The questions listed here are an exercise to determine the level of understanding the stakeholders have as it relates to the important data points of the horse racing industry in terms of its regulation and promotion.
(1) What is the most important aspect of the racing industry?
(2) Is the owning of racehorses a business or a sport/hobby?
(3) Who owns the local racing product, and who owns simulcast?
(4) What is the size of the existing horse population for racing?
(5) How many types of wagers does the promoting company offer?
(6) Is handicapping of races a Jamaica Racing Commission regulatory function?
(7) What was the 1992 premise of changing from a handicap to a claiming system?
(8) What has resulted in smaller field sizes since 1993 under the claiming system?
(9) What was the annual growth rate of the number of races before the claiming system?
(10) When and why did the promotion of local horse racing become profitable?
Ten points will be awarded for each correct response. To support your position or otherwise, note that there is statistical data from the Jamaica Racing Commission and the Betting Gaming & Lotteries Commission reports, as well as financial reports from the previous promoting company, CaymanasTrack Limited, and now SVREL. Please submit your answers to wesmartinhorseracing@gmail.com. Informed by data-based analysis, the answers to the questions will be published in this column on November 28, 2025.
I had conversations with two trainers over the weekend, and one, in particular, who has already made plans to practice his craft elsewhere. The problem for him is that unless it includes moving to one of the countries operating a handicap system, delivering a viable racing product, likely success is therefore questionable. Whilst the other was upbeat, misguidedly, I may add, without reference to the breeding industry in his optimism about the future.
The stakeholders of the Thoroughbred Owners & Breeders Association (TOBA) and the United Racehorse Trainers Association of Jamaica (URTAJ) both have an affinity to the counterproductive claiming system with cultlike tenacity. This, despite the irrefutable data assessing the failed past, present, and uncertain future of this racing product and consequently the industry.
With available statistics outlining the nearly 33-year underperformance of the local racing product and the United States Jockey Club undertaking the classification of the horse population to move to handicapping, it defies understanding that the TOBA and URTAJ are focused on the simulcast revenue stream of SVREL when the local product will be viable, if delivered in theeasily understood handicap system, even after its three-year banishment.
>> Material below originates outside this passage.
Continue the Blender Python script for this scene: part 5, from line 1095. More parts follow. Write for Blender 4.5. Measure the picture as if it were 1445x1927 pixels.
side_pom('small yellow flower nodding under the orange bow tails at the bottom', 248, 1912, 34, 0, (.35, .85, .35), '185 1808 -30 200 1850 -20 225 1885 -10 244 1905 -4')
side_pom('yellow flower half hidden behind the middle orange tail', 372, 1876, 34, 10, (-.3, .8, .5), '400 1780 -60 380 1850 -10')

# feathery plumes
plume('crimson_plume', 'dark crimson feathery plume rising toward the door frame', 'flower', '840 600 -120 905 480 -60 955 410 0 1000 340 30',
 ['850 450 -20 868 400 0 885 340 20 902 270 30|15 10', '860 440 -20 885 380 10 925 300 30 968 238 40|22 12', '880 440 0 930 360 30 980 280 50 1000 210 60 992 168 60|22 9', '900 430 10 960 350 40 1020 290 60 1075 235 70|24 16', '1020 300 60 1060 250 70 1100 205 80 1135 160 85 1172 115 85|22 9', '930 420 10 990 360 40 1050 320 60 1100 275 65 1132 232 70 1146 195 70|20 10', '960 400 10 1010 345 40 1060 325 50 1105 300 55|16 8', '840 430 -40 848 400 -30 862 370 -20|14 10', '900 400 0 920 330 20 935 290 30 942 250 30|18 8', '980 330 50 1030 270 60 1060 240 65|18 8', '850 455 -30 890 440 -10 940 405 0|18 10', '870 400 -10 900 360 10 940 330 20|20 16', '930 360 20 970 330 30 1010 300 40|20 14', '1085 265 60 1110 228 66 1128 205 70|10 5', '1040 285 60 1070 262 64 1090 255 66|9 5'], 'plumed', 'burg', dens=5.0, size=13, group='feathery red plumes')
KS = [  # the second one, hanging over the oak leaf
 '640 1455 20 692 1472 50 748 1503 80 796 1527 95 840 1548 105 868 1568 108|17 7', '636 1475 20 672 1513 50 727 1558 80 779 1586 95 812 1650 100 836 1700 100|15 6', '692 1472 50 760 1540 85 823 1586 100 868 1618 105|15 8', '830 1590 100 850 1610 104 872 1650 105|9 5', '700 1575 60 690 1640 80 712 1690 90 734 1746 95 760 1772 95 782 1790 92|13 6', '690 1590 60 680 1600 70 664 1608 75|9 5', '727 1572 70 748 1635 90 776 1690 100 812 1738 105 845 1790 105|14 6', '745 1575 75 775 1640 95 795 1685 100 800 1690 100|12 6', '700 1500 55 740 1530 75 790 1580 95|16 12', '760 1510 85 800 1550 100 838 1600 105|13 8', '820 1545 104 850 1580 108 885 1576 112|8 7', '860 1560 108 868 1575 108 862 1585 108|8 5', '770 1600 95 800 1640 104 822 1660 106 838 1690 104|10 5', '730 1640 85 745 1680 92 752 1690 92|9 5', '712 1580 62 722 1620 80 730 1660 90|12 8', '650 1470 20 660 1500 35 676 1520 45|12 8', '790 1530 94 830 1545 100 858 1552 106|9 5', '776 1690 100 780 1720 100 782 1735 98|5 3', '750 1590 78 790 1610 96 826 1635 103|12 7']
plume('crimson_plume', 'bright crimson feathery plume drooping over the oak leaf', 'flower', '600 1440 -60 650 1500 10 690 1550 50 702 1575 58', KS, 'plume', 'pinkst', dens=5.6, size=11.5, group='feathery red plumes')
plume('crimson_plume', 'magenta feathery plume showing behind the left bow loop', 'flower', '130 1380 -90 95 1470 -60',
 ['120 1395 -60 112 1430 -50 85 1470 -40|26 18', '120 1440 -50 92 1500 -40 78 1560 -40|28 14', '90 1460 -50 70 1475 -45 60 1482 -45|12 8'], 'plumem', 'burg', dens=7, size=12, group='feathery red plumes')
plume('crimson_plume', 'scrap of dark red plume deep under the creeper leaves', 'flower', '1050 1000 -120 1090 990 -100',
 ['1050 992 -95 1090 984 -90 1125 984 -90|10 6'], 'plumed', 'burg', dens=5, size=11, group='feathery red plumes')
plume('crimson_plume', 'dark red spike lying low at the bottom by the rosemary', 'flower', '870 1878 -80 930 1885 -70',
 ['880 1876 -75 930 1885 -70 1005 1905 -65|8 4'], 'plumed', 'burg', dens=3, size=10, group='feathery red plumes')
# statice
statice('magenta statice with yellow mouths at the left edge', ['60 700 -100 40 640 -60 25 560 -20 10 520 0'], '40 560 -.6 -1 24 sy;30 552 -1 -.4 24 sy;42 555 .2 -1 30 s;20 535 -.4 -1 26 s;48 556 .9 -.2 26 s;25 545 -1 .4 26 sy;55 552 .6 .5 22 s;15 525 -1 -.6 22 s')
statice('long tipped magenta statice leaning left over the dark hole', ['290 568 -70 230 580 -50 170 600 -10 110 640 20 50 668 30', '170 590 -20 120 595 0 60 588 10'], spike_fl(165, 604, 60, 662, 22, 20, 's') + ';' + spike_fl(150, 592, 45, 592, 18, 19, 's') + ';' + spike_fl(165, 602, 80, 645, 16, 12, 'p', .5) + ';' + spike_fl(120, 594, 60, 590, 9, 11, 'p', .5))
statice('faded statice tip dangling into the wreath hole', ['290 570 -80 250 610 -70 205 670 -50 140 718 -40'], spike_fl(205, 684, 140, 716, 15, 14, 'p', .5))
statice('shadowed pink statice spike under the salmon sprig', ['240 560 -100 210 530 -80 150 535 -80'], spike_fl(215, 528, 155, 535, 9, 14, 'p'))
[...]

Actually, the real purpose of this exercise is to provoke serious fact-based thinking and productive discussion on the future of the industry.I would expect the surviving supporters of the 1993 claiming system, being much older and hopefully wiser, to have an informed perspective as to why the racing industry has reached this level of deterioration. However, with the classification of the horse population, available since 2012 and published here since 2015, there is some hope that a plan for the revival of the industry could emerge.